Research Activities:
Our research is focused on high-resolution local structure measurements on model systems for heterogeneous catalysis.

A detailed understanding of surface defects and adsorbates is highly desirable not least because of the suggested role as active sites in catalysis. Consequently we investigate localised electronic defects and ad-species on the surface. Most models are well defined metal supported oxide film systems or bulk crystal surfaces. The manifold of sites with different structures and various charge states often leads to highly convoluted signals in most averaging spectroscopy methods. Such results are difficult to disentangle. To gain both morphological and spectroscopic information on unit cell structure, defects, adsorption sites and ad-species at the atomic level, we employ local microscopic and spectroscopic characterization.
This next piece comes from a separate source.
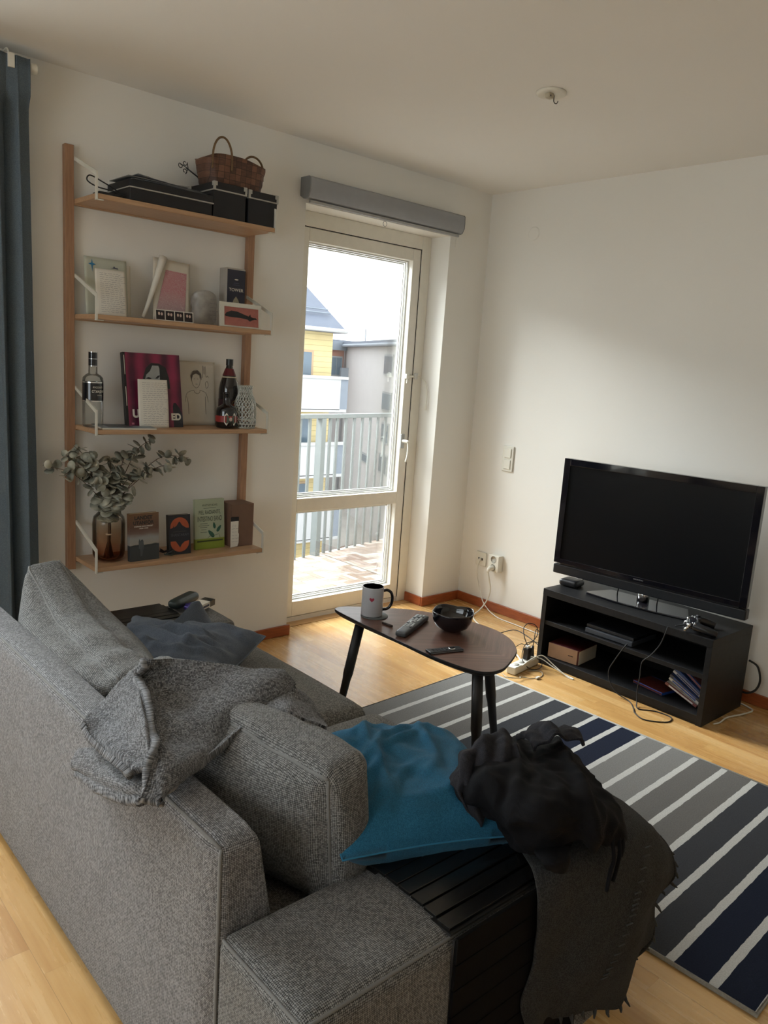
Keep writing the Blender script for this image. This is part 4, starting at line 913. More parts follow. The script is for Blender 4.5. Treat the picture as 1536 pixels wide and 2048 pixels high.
grn = NT('pale_green_cover'); sp = grn.n('ShaderNodeSeparateXYZ'); grn.l(grn.obj(), sp.inputs[0]); grn.l(grn.ramp(sp.outputs[2], (.049, srgb('7f8f2e')), (.051, srgb('a5ad93'))), grn.p.inputs['Base Color']); grn.p.inputs['Roughness'].default_value = .45
b3 = book('pale green paperback titled PIEL RADIANTE with leaves, bottom shelf', -1.912, -.150, .150, .232, .016, -.02, .08, grn.m)
gk_ = plain('title_green', srgb('4a5348'), .5)
text('WHITNEY BOWE', .078, 0, .204, -.001, gk_, b3, height=.010, name='author'); text('PIEL RADIANTE,', .112, 0, .170, -.001, gk_, b3, height=.021, name='title', bold=.005); text('INTESTINO SANO', .124, 0, .141, -.001, gk_, b3, height=.023, name='title', bold=.005)
ob('rule', MB().box(-.032, .032, -.0012, -.0007, .190, .1915), gk_, b3)
ob('subtitle_lines', MB().box(-.050, -.012, -.0012, -.0007, .118, .120).box(-.058, -.004, -.0012, -.0007, .109, .111).box(-.050, -.014, -.0012, -.0007, .101, .103).box(-.044, -.018, -.0012, -.0007, .090, .092).box(-.048, -.014, -.0012, -.0007, .078, .080), gk_, b3)
gl_ = plain('leaf_green', srgb('2c5a49'), .5)
for cx_, cz_, r_, a in ((.006, .070, .022, 2.3), (.022, .108, .015, 1.75), (.046, .092, .018, .95)):
    pts = []
    for i in range(16):
        t = 2*PI*i/16; lx, lz = r_*math.cos(t), r_*.42*math.sin(t)*(1-.3*math.cos(t)); pts.append((cx_+lx*math.cos(a)-lz*math.sin(a), cz_+lx*math.sin(a)+lz*math.cos(a)))
    ob('leaf', poly(pts, -.0014), gl_, b3)
ob('twig', MB().tube([(-.012, -.001, .050), (-.004, -.001, .058), (.018, -.001, .060), (.046, -.001, .066), (.052, -.001, .050)], .0008, 4), gk_, b3)
ob('band_print', MB().box(-.066, .066, -.0012, -.0007, .034, .041), plain('band_dark_green', srgb('39421c'), .5), b3)
br_ = thing('wooden_box', 'brown upright box at the right end of the bottom shelf', 'box', (-1.752, -.125, z))
ob('box', MB().box(-.062, .056, -.045, .060, 0, .205), plain('brown_cardboard', srgb('6f5444'), .6, var=.06), br_, bevel=.002)
ob('side_panel', MB().box(.0562, .0575, -.044, .059, .001, .204), wood('reddish_wood', srgb('6a3d2a'), srgb('84503a'), (20, 20, 2)), br_)
nc = leaned('note_card', 'small torn white note with a dark top strip leaning on the brown box', 'note', -1.790, -.176, z, 0, .03)
ob('card', poly([(-.030, 0), (.008, .004), (.014, .02), (.015, .062), (.011, .070), (.013, .14), (-.030, .145)], -.0), M['paper2'], nc); ob('strip', MB().box(-.030, .013, -.0012, -.0004, .125, .145), bxm, nc); scribble(.03, -.024, .02, .11, 6, 4, nc, 'print', -.0008)
fw_ = thing('dried_flower', 'small dark dried flower lying between the two dark paperbacks, bottom shelf', 'flower', (-2.165, -.185, z+.002))
m = MB()
for k in range(9):
    a = rnd.uniform(0, 2*PI); e_ = rnd.uniform(-.1, .9); d = Vector((math.cos(a)*math.cos(e_), math.sin(a)*math.cos(e_), math.sin(e_)+.15)); s_ = d.cross(Vector((0, 0, 1))).normalized()*.009
    c0 = Vector((0, 0, .012)); L = rnd.uniform(.025, .042); m.add([c0, c0+d*L*.5+s_, c0+d*L, c0+d*L*.5-s_, c0+d*L*.5+Vector((0, 0, -.004))], [(0, 1, 4), (1, 2, 4), (2, 3, 4), (3, 0, 4)])
ob('petals', m, plain('dark_petal', srgb('2c2226'), .6, var=.3), fw_, smooth=True)
m = MB()
for k in range(3): m.tube([(.01*k, -.01, .01), (.02+.012*k, -.015, .006+.01*k), (.035+.006*k, -.02, .004)], .003, 6)
ob('stalk', m, plain('dark_green_stalk', srgb('2a2f2a'), .6), fw_, smooth=True)

# ------------------------------------------------------------------ sofa
SO = (-2.65, -1.57, 0)
so = thing('sofa', 'dark grey woven two-seat sofa with low back and block arms', 'sofa', SO)
def sub(mb, o=SO): mb.v = [(p[0]-o[0], p[1]-o[1], p[2]-o[2]) for p in mb.v]; return mb
def softob(name, c, h, r, bul, m, parent, org, n=22, warp=None, pipes=None, pm=None):
    def wfun(pos, p):
        pos = pos+Vector(c)
        return (warp(pos, p) if warp else pos)-Vector(org)
    mb, f = soft(h, r, bul, n, wfun); o = ob(name, mb, m, parent, smooth=True, uv=True)
    if pipes:
        k = MB()
        for a, sa, b, sb in pipes: k.tube(edgepath(f, a, sa, b, sb), .0034, 6)
        ob('piping', k, pm or M['pipe'], o, smooth=True)
    return o
def backwarp(pos, p):
    z = pos.z; t = (z-.36)/.30                      # front face slopes back toward the top
    if p[0] > -.5: pos.x -= max(0, t)*.060*(p[0]+.5)/1.5
    return pos
softob('backrest', (-3.028, -1.457, .345), (.072, .832, .315), .022, (.012, 0, 0, .004, 0, .006), M['sofa'], so, SO, 30, backwarp, [(0, -1, 1, -1), (0, -1, 2, 1)])
def armwarp(pos, p): return pos
softob('arm', (-2.662, -2.410, .262), (.438, .124, .236), .024, (.002, .022, .012, .0, 0, .012), M['cush'], so, SO, 34, None, [(1, -1, 2, 1), (0, -1, 2, 1), (1, -1, 0, -1)])
softob('arm', (-2.662, -.768, .262), (.438, .142, .240), .030, (.002, .022, .0, .004, 0, .012), M['cush'], so, SO, 34, None, [(1, -1, 2, 1), (0, 1, 1, -1)])
ob('base', sub(MB().box(-2.95, -2.24, -2.28, -.91, .06, .26)), M['cush'], so, uv=True)
softob('seat_cushion', (-2.58, -1.266, .315), (.415, .352, .105), .05, (0, .03, .0, .0, 0, .018), M['seat'], so, SO, 26, None, [(0, 1, 1, -1)])
softob('seat_cushion', (-2.58, -1.952, .312), (.425, .330, .105), .05, (0, .02, .0, .0, 0, .018), M['seat'], so, SO, 26)
for x in (-3.02, -2.30):
    for y in (-2.45, -.72): ob('leg', sub(MB().box(x-.025, x+.025, y-.025, y+.025, 0, .03)), M['black'], so)

def cushion(name, label, c, h, yaw, roll, thick, wrinkle, seed, pitch=0, group=None, ear=0):
    o = thing(name, label, 'cushion', c, (0, 0, 0), group); o.rotation_euler = Euler((roll, pitch, yaw), 'XYZ')
    def wf_(pos, p):
        # dips and creases of the boxing strip and panels
        s = noise.noise(Vector((pos.x*5+seed, pos.y*5, pos.z*5)))*.010
        pos.z += ear*max(0, (p[1]-.1)/.9)**2.0*(p[2]+1)/2
        if p[2] > .9: pos.z += wrinkle*(.007*math.sin(pos.y*46+pos.x*12+4*noise.noise(Vector((pos.y*3, seed, 0)))))*(1-p[1]**4)*max(0, min(1, .55-p[1]*.8))
        pos += Vector((s, s*.5, s*.8)); return pos
    mb, f = soft(h, .030, (thick, thick*.8, .022, .022, .01, .014), 34, wf_); b = ob('cover', mb, M['cush'], o, smooth=True, uv=True)
    k = MB()
    for e in [(0, -1, 2, 1), (0, 1, 2, 1), (0, -1, 1, -1), (0, 1, 1, -1), (0, -1, 1, 1), (0, 1, 1, 1)]: k.tube(edgepath(f, *e, n=60), .0036, 6)
    ob('piping', k, M['pipe'], o, smooth=True); return o
cushion('back_cushion', 'plump grey back cushion at the far end of the sofa, nothing on it', (-2.900, -1.240, .570), (.056, .370, .132), math.radians(-3), math.radians(1.5), .125, 1, 1.0, math.radians(-6), ear=.095)
cushion('back_cushion', 'plump grey back cushion nearest the camera, half under the wool throw', (-2.862, -1.955, .582), (.058, .345, .150), math.radians(7), math.radians(0), .085, .25, 6.0, math.radians(-5), ear=.0)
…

Our principal tool is frequency modulation dynamic force microscopy (FM-DFM), also known as non-contact atomic force microscopy (NC-AFM). We apply it in combination with scanning tunneling microscopy (STM). Both techniques are incorporated into a dual-mode FM-DFM/STM sensor operated in ultrahigh vacuum at low temperature (5 K).
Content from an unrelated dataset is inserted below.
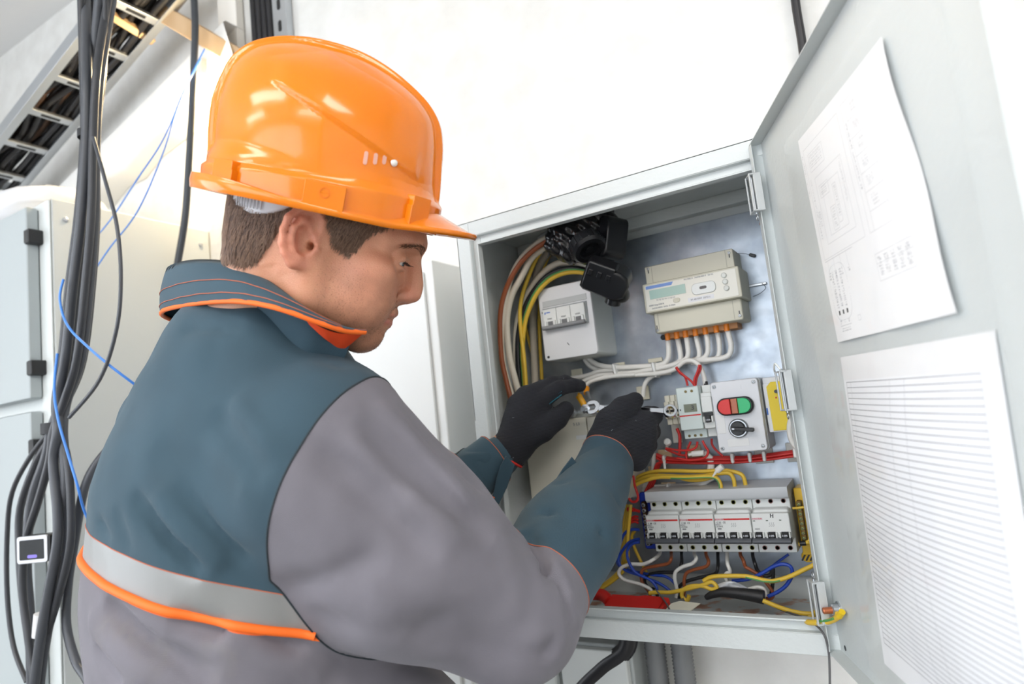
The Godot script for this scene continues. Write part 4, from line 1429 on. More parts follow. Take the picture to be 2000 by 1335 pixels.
	for k in 5:
		screw(Vector3(-0.1435, 1.4655 - k * 0.0120, -1.0415), 0.0038, steel, y)
		part("partition", MB.new().box(Vector3(-0.1405, 1.4595 - k * 0.0120, -1.040), Vector3(0.015, 0.0014, 0.008), 0.0003), sw, y)
	breaker_row(white, black, dgrey, steel, red, ink, pencil)

func breaker_row(white: Material, black: Material, dgrey: Material, steel: Material, red: Material, ink: Material, pencil: Material) -> void:
	var pale := M("print_pale", rgb8(220, 226, 235), 0.5)
	var hole := M("terminal_dark", rgb8(150, 150, 84), 0.45, 0.3)
	var rail := thing("rail_cover", "long light grey cover strip along the top of the row of breakers", "cover strip", "", Vector3(-0.268, 1.306, PZ))
	part("strip", MB.new().prism(PackedVector2Array([Vector2(PZ + 0.005, 1.297), Vector2(-1.016, 1.297), Vector2(-1.012, 1.301), Vector2(-1.012, 1.314), Vector2(PZ + 0.005, 1.317)]), -0.375, -0.1635, 0.0, Transform3D(Basis(Vector3.BACK, Vector3.UP, Vector3.RIGHT), Vector3.ZERO)), M("strip_paint", rgb8(204, 208, 212), 0.42), rail)
	var dr := bx("mounting_rail", Vector3(-0.40, 1.245, PZ), Vector3(-0.135, 1.280, PZ + 0.008), steel, rail)
	dr.set_meta("label", "steel mounting rail behind the breakers")
	var amps := ["C 40", "C 40", "C 32", ""]
	var which := ["first three pole breaker from the left, marked C 40, beside the blue block", "second three pole breaker from the left, marked C 40", "third three pole breaker from the left, marked C 32", "rightmost three pole switch with a handwritten mark, beside the yellow bar"]
	for g in 4:
		var x0 := -0.3755 + g * 0.0529
		var x1 := x0 + 0.0524
		var t := thing("three_pole_breaker" if g < 3 else "three_pole_switch", which[g], "breaker", "", Vector3((x0 + x1) / 2, 1.26, PZ))
		plate_prism("body", x0 + (0.002 if g == 0 else 0.0), x1, 1.2195, 1.2985, PZ + 0.004, -1.026, 0.0008, 0.001, white, t)
		plate_prism("front", x0, x1, 1.2395, 1.2795, -1.026, -1.002, 0.0008, 0.002, white, t)
		plate_prism("shoulder", x0 + 0.0005, x1 - 0.0005, 1.2395, 1.2845, -1.026, -1.010, 0.0008, 0.004, white, t)
		if g < 3:
			plate_prism("red_stripe", x0 + 0.0015, x1 - 0.0015, 1.2705, 1.2729, -1.0023, -1.0017, 0.0002, 0.0, red, t)
			lettering("SH203 L", 0.0017, Transform3D(Basis.IDENTITY, Vector3(x0 + 0.0085, 1.2717, -1.0015)), pale, t)
			lettering(amps[g], 0.0026, Transform3D(Basis.IDENTITY, Vector3(x0 + 0.0068, 1.2672, -1.0019)), ink, t)
			lettering("CE", 0.0027, Transform3D(Basis.IDENTITY, Vector3(x0 + 0.0145, 1.2672, -1.0019)), ink, t)
			lettering("400V~", 0.0018, Transform3D(Basis.IDENTITY, Vector3(x0 + 0.006, 1.2643, -1.0019)), pencil, t)
			lettering("2CDS2", 0.0017, Transform3D(Basis.IDENTITY, Vector3(x0 + 0.0072, 1.2615, -1.0019)), ink, t)
			plate_prism("stamp", x0 + 0.004, x0 + 0.0095, 1.2572, 1.2593, -1.0023, -1.0018, 0.0002, 0.0, pencil, t)
		else:
			plate_prism("red_stripe", x0 + 0.0015, x0 + 0.0155, 1.2705, 1.2729, -1.0023, -1.0017, 0.0002, 0.0, red, t)
			lettering("SD203/63", 0.0017, Transform3D(Basis.IDENTITY, Vector3(x0 + 0.0085, 1.2717, -1.0015)), pale, t)
			lettering("H", 0.0060, Transform3D(Basis(Vector3.BACK, -0.12), Vector3(x0 + 0.029, 1.2755, -1.0019)), black, t, "handwriting")
			for k in 3:
				part("indicator", MB.new().box(Vector3(x0 + 0.004 + k * 0.0178, 1.2688 + k * 0.0003, -1.0019), Vector3(0.003, 0.0012, 0.0003), 0.00005), M("indicator_green", rgb8(20, 62, 40), 0.4), t)
			lettering("400V", 0.0018, Transform3D(Basis.IDENTITY, Vector3(x0 + 0.0072, 1.2575, -1.0019)), pencil, t)
		for k in 3:      # printed switch symbols
			part("symbol", MB.new().tube(spline([Vector3(x0 + 0.0235 + k * 0.0026, 1.2605, -1.0019), Vector3(x0 + 0.0255 + k * 0.0026, 1.2625, -1.0019), Vector3(x0 + 0.0245 + k * 0.0026, 1.2645, -1.0019), Vector3(x0 + 0.0255 + k * 0.0026, 1.2665, -1.0019)], 4), 0.00022, 4), pencil, t)
		for k in 3:
			var x := x0 + 0.0087 + k * 0.0175
			plate_prism("toggle_well", x - 0.0048, x + 0.0048, 1.2435, 1.2535, -1.0024, -1.0015, 0.0003, 0.0, black, t)
			part("toggle", MB.new().prism(rrect(0.0088, 0.0085, 0.0006, 3, Vector2(x, 1.248)), -1.002, -0.996, 0.002), black, t)
			lettering("I-ON", 0.0019, Transform3D(Basis.IDENTITY, Vector3(x, 1.249, -0.9958)), pale, t)
			for sd in [-1, 1]:
				part("toggle_cheek", MB.new().prism(rrect(0.0024, 0.0125, 0.001, 3, Vector2(x + sd * 0.0064, 1.247)), -1.003, -0.997, 0.0008), white, t)
			part("terminal_screw", MB.new().lathe(Vector3(x, 1.2925, -1.0262), Vector3.BACK, [Vector2(0.0034, 0), Vector2(0.0034, 0.0009), Vector2(0.0026, 0.001), Vector2(0.0026, 0.0002), Vector2(0, 0.0002)], 14), hole if g < 3 else M("terminal_rust", rgb8(150, 112, 104), 0.5, 0.2), t)
			part("terminal_screw", MB.new().lathe(Vector3(x, 1.2262, -1.0262), Vector3.BACK, [Vector2(0.0034, 0), Vector2(0.0034, 0.0009), Vector2(0.0026, 0.001), Vector2(0.0026, 0.0002), Vector2(0, 0.0002)], 14), hole if g < 3 else M("terminal_rust", rgb8(150, 112, 104), 0.5, 0.2), t)
		part("lever", MB.new().prism(PackedVector2Array([Vector2(-1.004, 1.2390), Vector2(-0.994, 1.2380), Vector2(-0.989, 1.2405), Vector2(-0.989, 1.2430), Vector2(-0.992, 1.2455), Vector2(-1.004, 1.2460)]), x0 + 0.0005, x1 - 0.0005, 0.0006, Transform3D(Basis(Vector3.BACK, Vector3.UP, Vector3.RIGHT), Vector3.ZERO)), dgrey, t)
	# neutral bar left, earth bar right
	var nb := thing("neutral_bar", "brass terminal bar with screws on a blue block left of the breakers", "terminal bar", "", Vector3(-0.388, 1.26, PZ))
	bx("blue_block", Vector3(-0.398, 1.219, PZ), Vector3(-0.379, 1.309, -1.045), M("block_blue", rgb8(22, 62, 190), 0.45), nb, 0.002)
	bx("bar", Vector3(-0.3915, 1.226, -1.046), Vector3(-0.3845, 1.296, -1.034), M("brass_bar", rgb8(104, 78, 44), 0.4, 0.8), nb, 0.001)
	for k in 8:
		screw(Vector3(-0.388, 1.2905 - k * 0.0087, -1.0342), 0.0033, steel, nb)
	var eb := thing("earth_bar", "brass terminal bar on a bright yellow holder right of the breakers", "terminal bar", "", Vector3(-0.155, 1.25, PZ))
	var yl := M("holder_yellow", rgb8(226, 182, 12), 0.45)
	plate_prism("holder", -0.1605, -0.1485, 1.212, 1.307, PZ, -1.045, 0.002, 0.001, yl, eb)
	bx("bar", Vector3(-0.158, 1.228, -1.046), Vector3(-0.151, 1.290, -1.036), M("brass_bar", rgb8(104, 78, 44), 0.4, 0.8), eb, 0.001)
	for k in 9:
		screw(Vector3(-0.1545, 1.285 - k * 0.0068, -1.0362), 0.0028, M("screw_green", rgb8(150, 152, 96), 0.4, 0.7), eb)
	var cap := part("striped_end", MB.new().prism(rrect(0.019, 0.016, 0.008, 6, Vector2(-0.1545, 1.209)), PZ + 0.01, -1.048, 0.001), yl, eb)
	for k in 3:
		part("black_stripe", MB.new().box(Vector3(-0.160 + k * 0.0055, 1.209, -1.0478), Vector3(0.0024, 0.0135, 0.0006), 0.0001, Basis(Vector3.BACK, -0.55)), black, cap)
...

This scientific approach opens up the way to analyse the local morphological nature of defects and adsorbates on thin oxide films as well as on thick films or bulk crystals. The charge state and the position of these defects and ad-species can be locally characterized as well as manipulated by interactions with the probing tip with high sensitivity and control. Our special dual-mode setup is capable of direct measurement and manipulation of local electronic properties and forces at the atomic level. The main goal for future experiments is to capture the dynamics of atomic scale processes.